Sejumlah saat mementaskan opera "Raja Sisingamangaraja XII" |
Jakarta | Sikap heroik dan selalu mengatakan tidak pada Bottar Matta, menjadikannya tokoh paling legendaris seantero negeri
Nama Sisingamangaraja sangat akrab ditelinga. Keistimewaan Sisingamangaraja XII yang tak pernah mau takluk kepada penjajah Belanda, dipentaskan dalam opera di Teater Jakarta, Taman Ismail Marzuki (TIM), Sabtu (7/7), malam.
Disutradarai Sultan Saragih, melibatkan murid-murid dari SMA Swasta RK Bintang Timur Pematangsiantar, Pematangsiantar, Sumatra Utara. Opera ini di gelar untuk mengenang dan memahami nilai-nilai patriotisme dan kepahlawanan Raja Sisingamangaraja XII.
Jika ada satu pejuang yang menyulitkan Belanda semasa penjajahan di Indonesia, salah satunya ialah Raja Sisingamangaraja XII. Sikap heroik dan selalu mengatakan tidak pada Bottar Matta (julukan untuk Belanda), membuatnya menjadi tokoh paling legendaris bagi kaum Batak, bahkan seantero negeri.
Hal paling menonjol dari Sang Pahlawan ialah sikap konsistensinya untuk terus melawan. Hal ini tetap dipegang teguh Sisingamangaraja meskipun nyawa taruhannya. Bahkan, sampai pada suatu kesimpulan dalam diri dan firasat jiwanya 'Tanah Batak' tidak lagi bisa dipertahankan.
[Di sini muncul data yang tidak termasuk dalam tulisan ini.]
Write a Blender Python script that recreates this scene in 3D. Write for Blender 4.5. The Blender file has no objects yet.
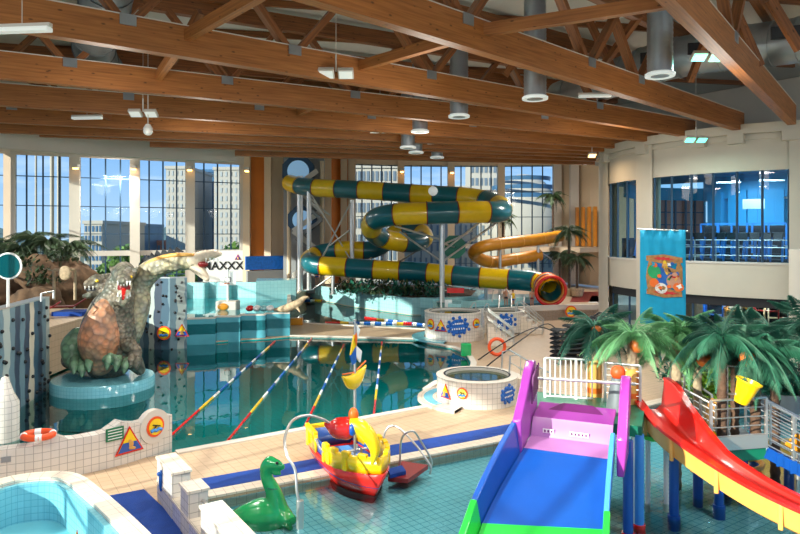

Meski opera ini ditampilkan dalam bahasa Batak, semua penonton bisa memahami, karena panitia membagikan sinopsis opera ini sebelum memasuki ruangan. Dan, dari tata lighting, musik serta kostum sangat memukau. Ini membuat semua penonton antusias mengikuti jalannya cerita dari awal sampai selesai.
Opera Sisingamangaraja XII ini dipentaskan dalam empat setting tempat (local setting) dan dalam empat babak, serta dibawakan dalam bahasa Batak.
Untuk setting lokal pertama panggung bernuansa Bakkara. Di babak pertama ini bercerita mengenai laporan peperangan yang semakin sengit di Meat, Balige dan yang semakin dekat ke Bakkara. Dalam alurnya, diperlihatkan keputusan Sisingamangaraja harus keluar dari Bakkara dan memulai pengungsian sambil perang gerilya. Keputusan ini diawali dengan upacara godang sabangunan, memohon kekuatan dari Ompu Mulajadi na Bolon melalui tortor Paniaran, patortohan Tungkot Tunggal Panaluan dan Tortor Siboru Lopian.
Untuk setting lokal berlokasi di hutan Balige. Pada babak ini, diceritakan pengkhianat yang memihak kepada penjajah Belanda, Ompu Somahap Doli. Ia dikejar-kejar para para pejuang yang setia kepada Sisingamangaraja, Ompu Jumollang dan Sarbut Mataniari. Di sini ditampilkan bagaimana Ompu Somahap Doli dibunuh oleh pejuang yang setia kepada Sisingamangaraja di hadapan isterinya di hutan Balige.
Setting lokal ketiga di kota Balige. Di sini diperlihatkan intimidasi penjajah Belanda dan para pengkhianat yang memihak Belanda kepada Ompu Jumollang dan Sarbut Mataniari beserta kawan-kawannya.
Setting lokal keempat berlokasi di Sionomhudon, daerah Dairi. Dalam babak ini, Sisingamangaraja mengungsi sampai ke daerah Sidikalang-Dairi. Di sini terdapat adegan intimidasi pasukan Belanda terhadap masyarakat setempat, yang berbahasa simsim. Masyarakat setempat melakukan pembelaan terhadap pasukan Sisingamangaraja.
Pada adegan terakhir dan paling heroik, dilukiskan saat-saat terakhir perjuangan Sisingamangaraja sampai dia terbunuh bersama anak dan puterinya Sutan Nagari, Patuan Anggi dan Siboru Lopian di hutan Aek Simonggo di Sionomhudon, Parlilitan.
Dalam teater Raja Sisingamangaraja XII ini terdapat pesan yang mendalam terkait kondisi Indonesia sekarang ini, bahwa perjuangan belum berakhir dan barangkali tidak akan pernah berakhir.
Pementasan tersebut mengolaborasikan antara seni peran, seni musik dan seni tari. Dimana tari Tortor dan Gordang Sambilan (sempat akan di kalim oleh Malaysia) turut ditampilkan sehingga diharapkan pementasan Opera Batak Raja Sisingamangaraja dapat menjadi salah satu upaya melestarikan aset bangsa terutama budaya Batak.